Generation of Beyond Visual Range Air Combat Tactics via Reinforcement Learning
By: 2d Lt. Caleb Taylor
Sponsor: Strategic Development Planning & Experimentation
A one-versus-one air combat problem is considered wherein a friendly autonomous aircraft must engage and defeat an adversary autonomous aircraft in a beyond visual range environment. Both autonomous aircraft employ medium-range air-to-air missiles and guns. The Advanced Framework for Simulation, Integration, and Modeling is leveraged to model the complex and interdependent operations of aircraft, sensors, and weapons. A reinforcement learning solution procedure that leverages a multi-layer neural network was developed and tested to determine effective maneuvering and weapons tactics. This research supports ongoing development of improved modeling, simulation, and analysis techniques for enhanced analysis of USAF capability development activities.

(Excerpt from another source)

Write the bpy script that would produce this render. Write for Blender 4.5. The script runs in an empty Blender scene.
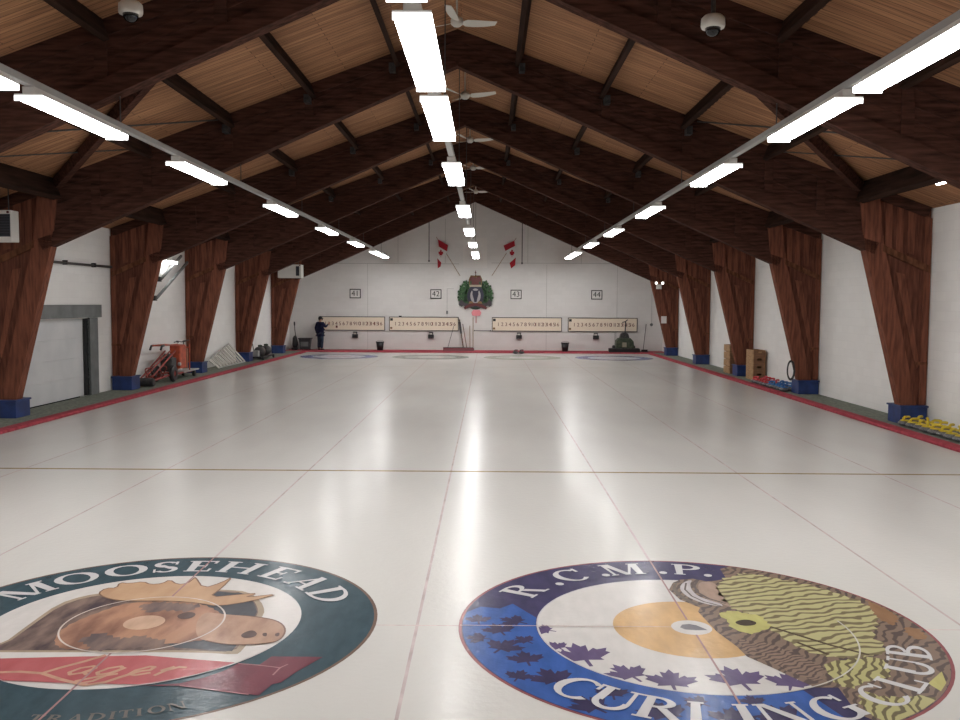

Supervised Multimodal Spatio-Temporal Smooth Sparse Decomposition for Lightning Prediction
By: 2d Lt. Grace Metzgar
Sponsor: SpOC/S9A
The uncertainty of lightning greatly impacts a variety of weather-sensitive operations inciting the development of techniques used to predict its behavior. However, the complexity of weather data increases the difficulty of creating models that can accurately recognize and forecast lightning patterns. To address these shortcomings, we developed supervised spatio-temporal smooth sparse decomposition (ST-SSD) to detect anomalies within high-dimensional streaming data to predict the time and location of future anomalies. We employed the Storm EVent ImagRy (SEVIR) dataset which was created to aid in the inefficiencies of developing these complex models by combining spatial and temporal weather data from multiple sensing modalities. We hypothesized that by applying supervised ST-SSD to such data will allow for greater accuracy in predicting the time and location of lightning strikes. Lt. Metzgar presented her research at INFORMS 2022.